* EXERCISE GOAL *
Report every line from the material that contains the word "Blender".

□ □ □ □

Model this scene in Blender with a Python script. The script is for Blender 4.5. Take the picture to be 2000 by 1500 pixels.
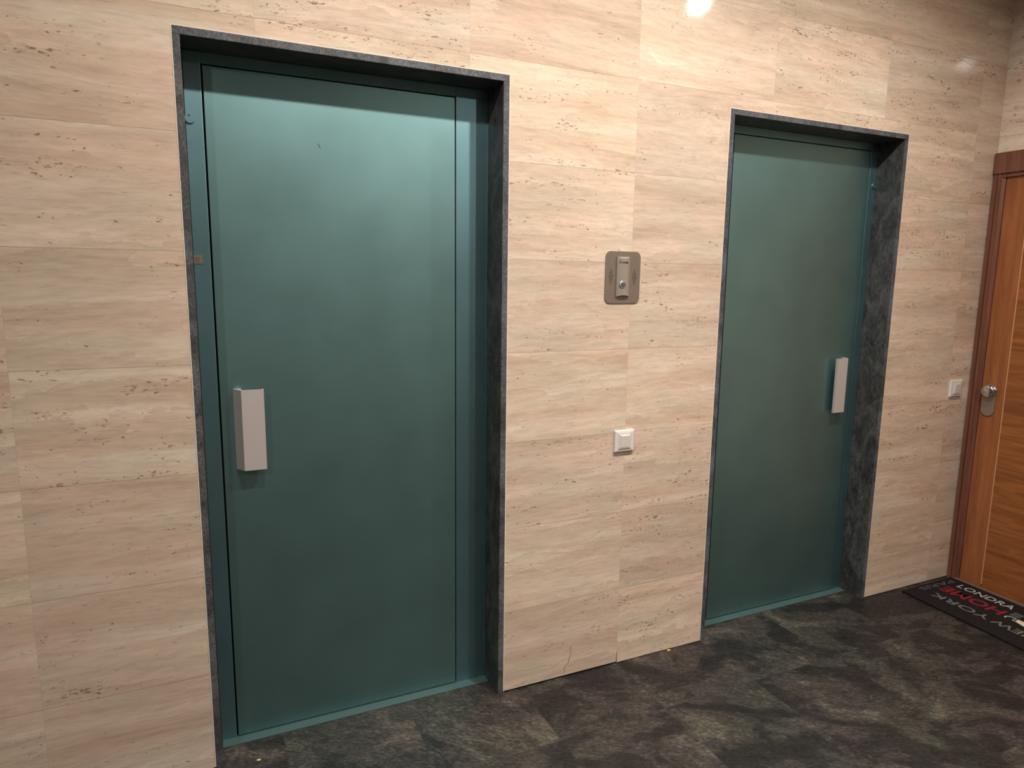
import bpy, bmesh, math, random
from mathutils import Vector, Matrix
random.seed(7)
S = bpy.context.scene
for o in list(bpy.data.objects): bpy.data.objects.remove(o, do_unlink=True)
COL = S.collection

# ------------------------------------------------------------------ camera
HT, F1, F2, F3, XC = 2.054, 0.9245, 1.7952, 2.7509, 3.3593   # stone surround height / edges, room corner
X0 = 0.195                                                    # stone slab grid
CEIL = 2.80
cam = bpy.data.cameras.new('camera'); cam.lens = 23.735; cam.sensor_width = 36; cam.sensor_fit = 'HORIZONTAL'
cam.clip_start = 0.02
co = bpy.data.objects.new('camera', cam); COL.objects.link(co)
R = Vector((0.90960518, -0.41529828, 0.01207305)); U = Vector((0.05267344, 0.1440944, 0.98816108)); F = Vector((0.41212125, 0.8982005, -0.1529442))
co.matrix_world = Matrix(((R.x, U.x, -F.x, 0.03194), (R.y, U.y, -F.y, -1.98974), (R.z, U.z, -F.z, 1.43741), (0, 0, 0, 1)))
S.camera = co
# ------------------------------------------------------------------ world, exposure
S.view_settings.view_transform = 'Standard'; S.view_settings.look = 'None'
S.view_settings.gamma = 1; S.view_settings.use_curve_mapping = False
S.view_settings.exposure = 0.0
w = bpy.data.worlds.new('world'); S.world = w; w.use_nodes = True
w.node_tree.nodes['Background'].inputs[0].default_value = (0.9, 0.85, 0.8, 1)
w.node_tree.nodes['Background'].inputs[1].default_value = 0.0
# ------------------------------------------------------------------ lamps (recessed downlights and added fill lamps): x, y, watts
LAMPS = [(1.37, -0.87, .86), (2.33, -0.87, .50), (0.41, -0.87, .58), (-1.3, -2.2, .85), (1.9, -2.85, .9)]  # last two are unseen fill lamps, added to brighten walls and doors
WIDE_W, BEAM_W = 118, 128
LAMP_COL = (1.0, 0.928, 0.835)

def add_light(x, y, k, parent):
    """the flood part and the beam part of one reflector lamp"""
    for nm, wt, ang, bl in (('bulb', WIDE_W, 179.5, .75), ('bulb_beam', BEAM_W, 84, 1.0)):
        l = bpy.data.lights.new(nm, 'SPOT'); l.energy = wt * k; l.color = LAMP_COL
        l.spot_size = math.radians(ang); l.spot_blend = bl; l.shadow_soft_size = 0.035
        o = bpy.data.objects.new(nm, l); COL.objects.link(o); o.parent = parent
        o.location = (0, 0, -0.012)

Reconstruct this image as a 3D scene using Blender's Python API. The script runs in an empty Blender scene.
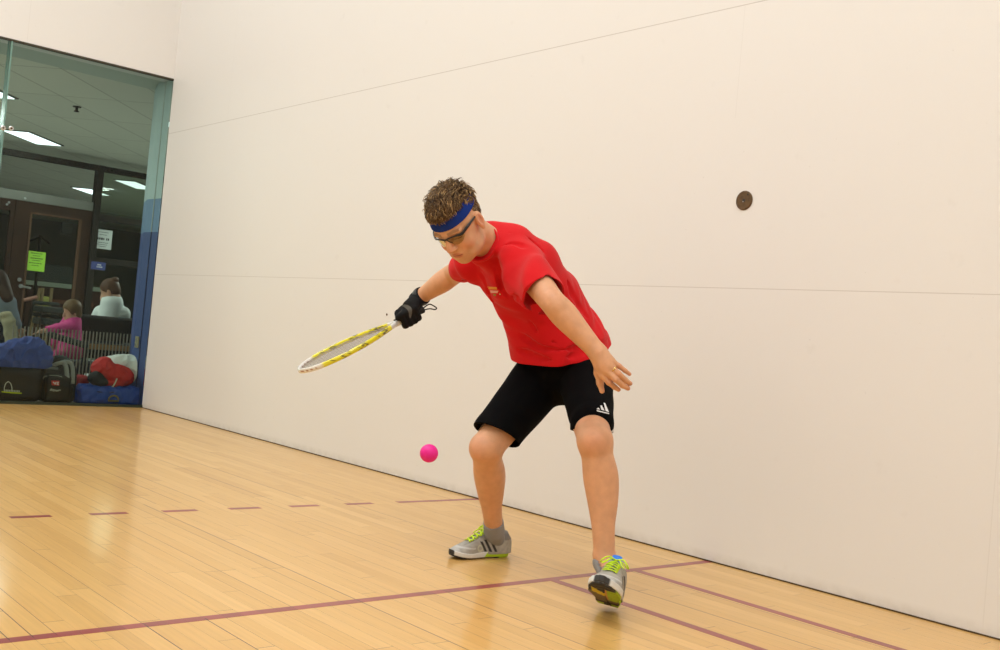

□ □ □ □

* THE COMPLETED TASK *
Model this scene in Blender with a Python script. The script is for Blender 4.5. Take the picture to be 2000 by 1500 pixels.
Reconstruct this image as a 3D scene using Blender's Python API. The script runs in an empty Blender scene.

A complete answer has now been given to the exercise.